**Information shown**.
+++++

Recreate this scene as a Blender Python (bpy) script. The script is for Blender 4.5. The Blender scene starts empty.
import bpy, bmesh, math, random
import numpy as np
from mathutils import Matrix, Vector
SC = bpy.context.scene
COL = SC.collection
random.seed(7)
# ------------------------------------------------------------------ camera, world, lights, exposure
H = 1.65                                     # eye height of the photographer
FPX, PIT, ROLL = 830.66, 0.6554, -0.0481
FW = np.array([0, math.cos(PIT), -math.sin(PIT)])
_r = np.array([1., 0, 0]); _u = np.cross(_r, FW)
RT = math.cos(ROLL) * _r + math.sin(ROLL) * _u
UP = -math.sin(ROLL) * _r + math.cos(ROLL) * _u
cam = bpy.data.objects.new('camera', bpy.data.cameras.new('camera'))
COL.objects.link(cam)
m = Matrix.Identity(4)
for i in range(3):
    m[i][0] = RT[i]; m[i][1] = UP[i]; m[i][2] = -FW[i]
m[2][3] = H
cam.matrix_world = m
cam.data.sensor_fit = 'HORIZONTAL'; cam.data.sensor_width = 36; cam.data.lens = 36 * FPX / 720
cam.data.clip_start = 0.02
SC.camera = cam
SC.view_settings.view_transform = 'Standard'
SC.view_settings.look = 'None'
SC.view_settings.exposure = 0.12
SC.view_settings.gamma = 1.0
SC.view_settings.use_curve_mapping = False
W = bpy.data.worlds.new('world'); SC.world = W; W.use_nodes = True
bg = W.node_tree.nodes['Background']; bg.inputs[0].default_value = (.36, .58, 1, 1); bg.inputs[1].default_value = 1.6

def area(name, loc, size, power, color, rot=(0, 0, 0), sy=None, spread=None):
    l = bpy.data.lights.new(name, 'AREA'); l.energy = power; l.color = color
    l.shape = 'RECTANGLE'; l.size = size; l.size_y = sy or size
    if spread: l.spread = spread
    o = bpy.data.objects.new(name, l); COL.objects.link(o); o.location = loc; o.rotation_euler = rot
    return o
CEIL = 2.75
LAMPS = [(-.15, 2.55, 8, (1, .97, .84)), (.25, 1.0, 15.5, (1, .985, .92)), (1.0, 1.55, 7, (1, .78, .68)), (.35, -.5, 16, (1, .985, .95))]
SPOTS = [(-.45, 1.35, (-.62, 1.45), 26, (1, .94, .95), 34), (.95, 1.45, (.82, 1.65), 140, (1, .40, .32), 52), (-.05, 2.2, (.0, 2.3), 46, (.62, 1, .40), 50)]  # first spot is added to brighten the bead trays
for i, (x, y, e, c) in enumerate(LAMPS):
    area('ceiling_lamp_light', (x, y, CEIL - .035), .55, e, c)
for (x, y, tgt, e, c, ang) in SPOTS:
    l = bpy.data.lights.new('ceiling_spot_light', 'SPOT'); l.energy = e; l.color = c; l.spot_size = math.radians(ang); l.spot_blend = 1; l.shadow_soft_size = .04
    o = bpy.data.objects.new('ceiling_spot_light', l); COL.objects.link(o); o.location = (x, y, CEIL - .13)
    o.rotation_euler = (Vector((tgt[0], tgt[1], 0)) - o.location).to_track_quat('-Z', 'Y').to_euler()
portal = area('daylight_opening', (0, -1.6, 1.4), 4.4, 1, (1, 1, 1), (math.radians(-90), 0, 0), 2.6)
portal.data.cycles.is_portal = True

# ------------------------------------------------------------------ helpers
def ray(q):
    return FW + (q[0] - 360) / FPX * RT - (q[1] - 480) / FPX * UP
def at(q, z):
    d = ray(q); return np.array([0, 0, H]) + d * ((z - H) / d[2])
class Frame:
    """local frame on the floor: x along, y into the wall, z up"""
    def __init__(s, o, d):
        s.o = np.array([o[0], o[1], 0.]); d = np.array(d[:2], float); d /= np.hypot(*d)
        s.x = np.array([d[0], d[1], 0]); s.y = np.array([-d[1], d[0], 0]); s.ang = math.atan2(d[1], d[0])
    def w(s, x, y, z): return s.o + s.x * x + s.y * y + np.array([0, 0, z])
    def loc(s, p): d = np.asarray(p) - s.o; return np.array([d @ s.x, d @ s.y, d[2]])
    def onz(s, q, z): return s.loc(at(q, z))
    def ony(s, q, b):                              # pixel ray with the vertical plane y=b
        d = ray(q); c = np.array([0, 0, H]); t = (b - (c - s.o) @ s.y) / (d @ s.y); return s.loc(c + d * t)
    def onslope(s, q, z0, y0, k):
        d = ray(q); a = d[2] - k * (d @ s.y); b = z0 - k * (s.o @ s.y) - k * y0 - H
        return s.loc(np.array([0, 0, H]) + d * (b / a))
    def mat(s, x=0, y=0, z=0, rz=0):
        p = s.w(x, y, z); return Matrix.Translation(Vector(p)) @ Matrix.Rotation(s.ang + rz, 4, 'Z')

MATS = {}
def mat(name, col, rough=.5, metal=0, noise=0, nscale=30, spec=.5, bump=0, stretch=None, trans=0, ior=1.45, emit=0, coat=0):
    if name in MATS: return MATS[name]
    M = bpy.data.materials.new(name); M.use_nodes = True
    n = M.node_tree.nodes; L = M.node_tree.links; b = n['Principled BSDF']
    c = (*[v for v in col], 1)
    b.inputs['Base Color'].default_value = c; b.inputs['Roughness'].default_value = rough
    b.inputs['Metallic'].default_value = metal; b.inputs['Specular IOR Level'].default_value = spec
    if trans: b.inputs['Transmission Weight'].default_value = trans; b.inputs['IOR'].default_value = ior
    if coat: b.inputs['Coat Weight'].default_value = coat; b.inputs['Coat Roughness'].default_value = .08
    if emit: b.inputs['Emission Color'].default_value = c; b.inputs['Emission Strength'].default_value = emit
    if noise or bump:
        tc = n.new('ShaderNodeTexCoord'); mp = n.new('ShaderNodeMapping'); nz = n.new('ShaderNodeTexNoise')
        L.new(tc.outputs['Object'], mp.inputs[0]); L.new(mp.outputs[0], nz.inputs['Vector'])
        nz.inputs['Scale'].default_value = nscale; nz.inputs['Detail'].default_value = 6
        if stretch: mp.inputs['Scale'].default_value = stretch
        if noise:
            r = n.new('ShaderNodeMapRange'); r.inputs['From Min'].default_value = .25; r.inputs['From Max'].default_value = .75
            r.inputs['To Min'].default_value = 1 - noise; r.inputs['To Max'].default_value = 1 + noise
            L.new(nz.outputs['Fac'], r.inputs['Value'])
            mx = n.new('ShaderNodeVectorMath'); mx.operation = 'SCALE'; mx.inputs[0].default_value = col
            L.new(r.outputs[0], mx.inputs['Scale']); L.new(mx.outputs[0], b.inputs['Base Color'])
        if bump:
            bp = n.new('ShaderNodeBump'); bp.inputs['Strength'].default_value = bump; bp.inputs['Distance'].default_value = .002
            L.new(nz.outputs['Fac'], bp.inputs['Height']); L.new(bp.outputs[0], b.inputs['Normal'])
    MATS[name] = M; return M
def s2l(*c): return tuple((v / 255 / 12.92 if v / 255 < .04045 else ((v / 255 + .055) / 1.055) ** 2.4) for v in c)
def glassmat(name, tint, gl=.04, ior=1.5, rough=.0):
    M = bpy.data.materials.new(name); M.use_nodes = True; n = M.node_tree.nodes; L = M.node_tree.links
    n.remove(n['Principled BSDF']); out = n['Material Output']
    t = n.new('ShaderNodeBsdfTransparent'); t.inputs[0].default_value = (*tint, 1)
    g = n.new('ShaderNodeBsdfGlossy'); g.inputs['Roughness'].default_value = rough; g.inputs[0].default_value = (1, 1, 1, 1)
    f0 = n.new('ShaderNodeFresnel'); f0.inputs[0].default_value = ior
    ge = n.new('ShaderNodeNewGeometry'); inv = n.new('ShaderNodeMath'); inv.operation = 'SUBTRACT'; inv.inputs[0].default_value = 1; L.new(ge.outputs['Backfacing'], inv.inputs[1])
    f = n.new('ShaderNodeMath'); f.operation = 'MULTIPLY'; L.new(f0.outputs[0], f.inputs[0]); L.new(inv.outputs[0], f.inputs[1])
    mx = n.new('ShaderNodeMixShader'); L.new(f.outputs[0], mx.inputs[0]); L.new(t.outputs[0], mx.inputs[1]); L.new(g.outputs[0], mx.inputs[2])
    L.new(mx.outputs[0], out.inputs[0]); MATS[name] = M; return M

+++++

Wherever "scene" shows up in a line, copy that line.

**Worked answer**.
Recreate this scene as a Blender Python (bpy) script. The script is for Blender 4.5. The Blender scene starts empty.
SC = bpy.context.scene